What Black History Month Means to Me

October 12, 2022

By Celestine Greenwood

Black History Month to me, a white, middle-aged woman, is about honest reflection, about learning, about embracing difficult truths, and about self-development. It is about embracing, enjoying and celebrating Black people, culture, and history.

It is a time to reflect upon all that wealth of history that was denied to me in mainstream education growing up in the 70s and 80s, all those stories that were deliberately excluded or overlooked, and those stories that were minimised or somehow twisted into lies of glorious righteousness. They are stories of man’s inhumanity to man, of unimaginable pain and suffering, and of some prospering and thriving at the expense of ‘others.’ They are also stories of resilience and strength, of determination, of pride and of humility. They are stories to induce shame and sorrow, they are stories to inspire. These stories are realities not just of the past but also of the present.
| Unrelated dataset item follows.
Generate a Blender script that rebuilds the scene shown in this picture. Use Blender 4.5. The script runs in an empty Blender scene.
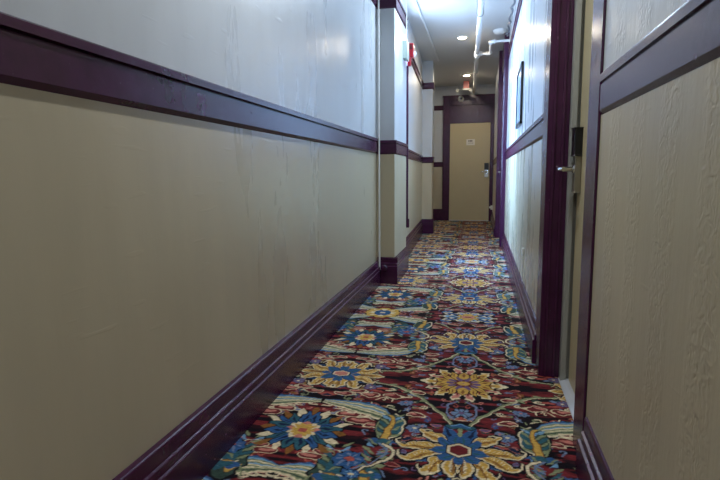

Black History Month to me is about bringing the shame of our history into the light, about owning the inhumanities committed in my name.  It is about acknowledging slavery and racism and how it is that some of us benefitted so much from the awful suffering of others. It is about acknowledging that racism still pervades our society ensuring that others, who remain marginalised and excluded, still suffer. It is about lifting up and celebrating the lives, past and present, of Black people, both here and around the world. It is about recognising the daily struggle and pain of lived discriminations that I don’t have to face but others do. It is about understanding what it is I do, and don’t do, that contributes to the perpetuation of racism, about what I can do to stop that. It is about listening and allyship, being supportive without burdening my Black colleagues and friends with making me feel comfortable.

Black History Month to me is about learning more about the rich cultures of Black People here in Britain and around the world. It is about celebrating what is different and what is common.

Black History Month to me is about the history and lives of friends and colleagues of colour, their families and communities, about their struggles and their triumphs.

Black History Month to me is embracing and celebrating Black People, their part in this country’s history, the culture that they have built within British culture and, celebrating and championing their place in the life and future of this country, our country. It is living the truth that our country is so much better when we celebrate our differences, let our commonalities unite us, and accept our challenges rather than deny them out of shame.

Celestine Greenwood is a human rights lawyer and activist, specialising in public law children cases.